Boaz committed murder, not only breaking the laws of the existing government but also breaking God’s. Peter’s response should not have been to use the Church to offer shelter. The Government had a right—even a God-given duty to seek Boaz and punish him. Peter should have offered to go with him, should have told Boaz he couldn’t stay there, should have said he would not endanger the lives of all those people to provide escape for Boaz.

This was the biggest mistake of the night; making the Church into something She isn’t, having Her interfere in the Government’s realm. Confess your sins to your minister.
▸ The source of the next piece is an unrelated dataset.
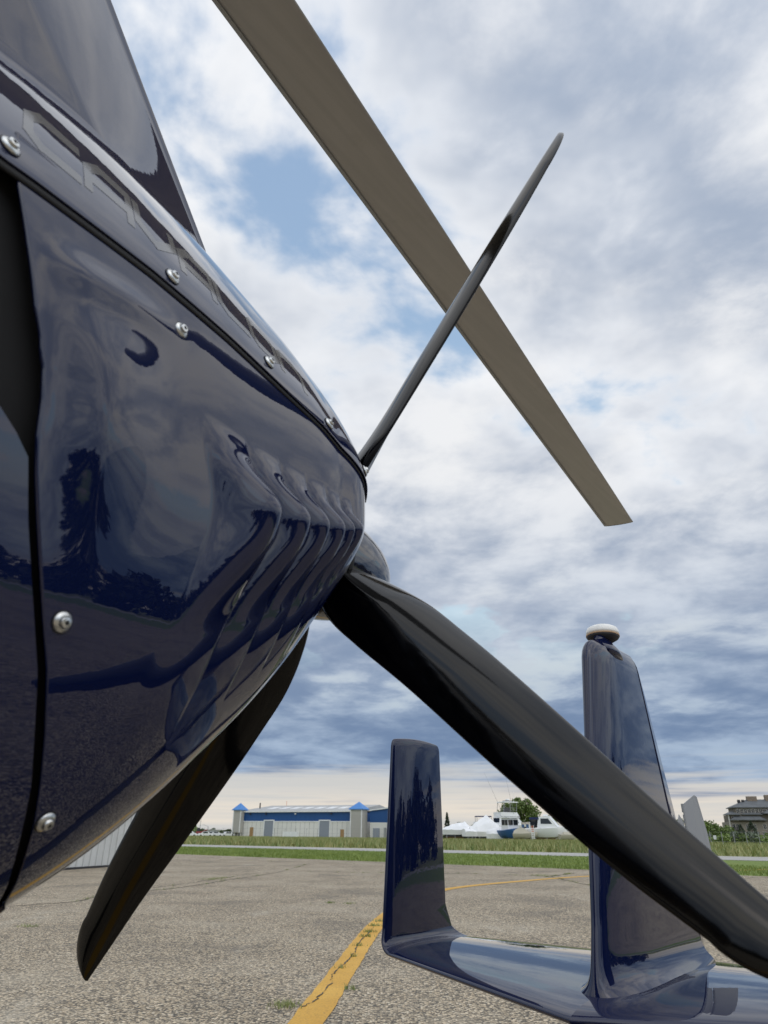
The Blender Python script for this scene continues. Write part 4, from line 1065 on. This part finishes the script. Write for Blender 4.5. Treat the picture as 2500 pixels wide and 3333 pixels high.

Expect—even demand that they keep your ugliness as confidential as Jesus does. But don’t expect them to provide sanctuary until things cool off and you can return to your sinful ways. That’s not the Church and that’s not a minister of the Gospel!

Sadly, right in the middle all of this, A.D. missed a chance to get something right…

They had Boaz turn himself in. “Why?” Unfortunately we aren’t told why. It might have seemed that the prospect of all those other people dying moved him to do this but that’s inconsistent with Boaz hiding there in the first place. Boaz already knows that Rome is crucifying ten people per day because of him. Those scores of innocents don’t seem to phase him.

Nevertheless it appears that the prospect of these people dying does phase him and so Boaz turns himself in. Why not have him say something about his conscience? Why not have the impact of innocent lives offered for his be the cause of Boaz turning himself in?

Sadly none of that happened. A.D. missed a chance to get something right.

And every day, in the temple and from house to house, they did not cease teaching and preaching that the Christ is Jesus. Acts 5:42 (ESV)

Read your Bibles. The New Testament Church was not harboring terrorists, barging uninvited into Jewish meetings, or double checking with the virgin Mary to see what God’s will is. What they were doing was teaching and preaching that the long-promised Messiah is Jesus. “Yes” they were feeding the hungry and caring for widows and even offering forgiveness to murderers (Saul, for instance) but those things were simply the Christian faith in action and the Christian faith is simply this: The Promised Savior/Messiah/Christ is Jesus.

Speaking of real murderers, that was Saul in the final scene, the man who checked to make sure that Stephen was dead. As this episode ended with Acts 8:1, I expect next Sunday’s to be pick it up there: And there arose on that day a great persecution in the Church in Jerusalem and the were all scattered throughout the regions of Judea and Samaria, except the apostles.